Hamburgs Linke fordern nun ein generelles Verbot von Munitionsexporten im Hamburger Hafen. Zunächst sei jedoch der Senat gefordert, selbst eine umfassende Statistik über Waffen- und Munitionstransporte zu führen. „Wir werden das jetzt übernehmen und alle drei Monate die aktuellen Zahlen abfragen“, sagte Schneider.

Der Senat sieht die kurze Speicherdauer der Daten zu Gefahrengüter dagegen als ausreichend an. Mit dem elektronischen System sei gewährleistet, dass die Behörden den sicheren Umgang mit den Gefahrengütern kontrollieren können.

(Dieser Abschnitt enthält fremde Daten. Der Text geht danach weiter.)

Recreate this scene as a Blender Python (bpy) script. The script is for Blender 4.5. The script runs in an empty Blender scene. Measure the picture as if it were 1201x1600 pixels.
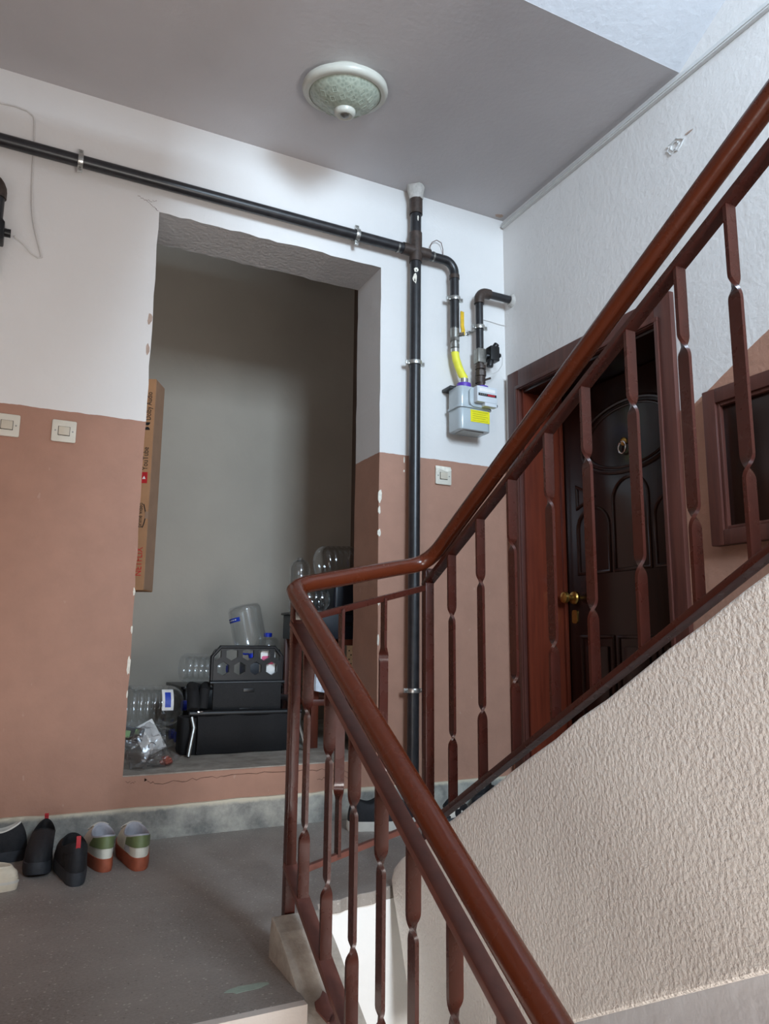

Auch bei Unfällen mit Gefahrengut sei sicher, dass die Wasserschutzpolizei so gut informiert sei, dass Polizei und Feuerwehr ihre Aufgaben vor Ort „effizienter“ und „wirkungsvoller“ erfüllen könnten.

Eine Gefährdung durch den Umschlag von Munition sieht auch Arno Münster, innenpolitischer Sprecher der SPD-Bürgerschaftsfraktion, nicht. „Die Sicherheitsbestimmungen im Hafen erfüllen die höchsten Standards. Sollte es zu Verstößen kommen, gehe ich davon aus, dass die Sicherheitsbehörden diese ahnden“, so Münster. Ein generelles Verbot von Munitionsexporten hält er nicht für nötig: „Der Hamburger Hafen ist ein Universalhafen, in dem alle Arten von Gütern umgeschlagen werden. Daran etwas zu ändern ist aus meiner Sicht nicht notwendig.“

Im August vergangenen Jahres hatte der Brand an Bord des Atomfrachters „Atlantic Cartier“ am O’Swaldkai eine große Diskussion um die Sicherheit im Hafen ausgelöst. Der Frachter hatte unter anderem Material von nuklearen Kernbrennstäben, Ethanol und große Mengen an Munition geladen, das Feuer wurde rechtzeitig gelöscht. Die Grünen forderten anschließend, gefährliche Transporte an den zentralen Terminals zu verbieten – der Senat lehnte dies ab.